11 Flowers is very reminiscent of Dai Sijie’s Balzac And The Little Chinese Seamstress (China, 2002) which is set in the neighbouring Sichuan province. They’re both charming, atmospheric, autobiographical pictures, dealing with the impact of the Cultural Revolution on rural communities and city intellectuals forced to move to the country for ‘re-education’. And both are concerned with the influence of Western culture in an environment where any artistic endeavour that doesn’t praise Mao is considered a dangerous thoughtcrime. The interesting contrast, though, is that fact that Dai wrote the novel on which he based his film in French, while living in Paris. He’s been suspected of a kind of cultural imperialism, privileging reverence for Mozart and Balzac over a voyeuristically observed Chinese culture (represented by the illiterate seamstress who must either be seduced by Western materialism or crushed by Maoist totalitarianism.)

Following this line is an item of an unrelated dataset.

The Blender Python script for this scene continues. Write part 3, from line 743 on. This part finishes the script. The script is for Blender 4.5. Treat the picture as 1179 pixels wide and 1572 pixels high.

Whether or not arguments like these hold water, 11 Flowers, although more authentically ‘Chinese’, raises similar questions about what a work like this does for perceptions of China and her history. Furthermore, should we expect it to do anything at all, any more so than a Hollywood production set during World War II? And this, above all, reflects the main concern for the Pan-Asia Film Festival. In showing us an eclectic collection of films linked by a web of thematic connections, and in aiming to provide glimpses into the ordinary lives of people across Asia, it invites us to learn something, but also to spectate. Whether the emphasis on the country of origin alters the reception of narratives with such universal themes as home, family and borders is ultimately up to the individual viewer. Whatever you think of the scope, it would be difficult to argue that the festival does not achieve its aim to showcase some of the best new Asian cinema, or that filmmaking from the continent does not need the support of such a carefully curated event.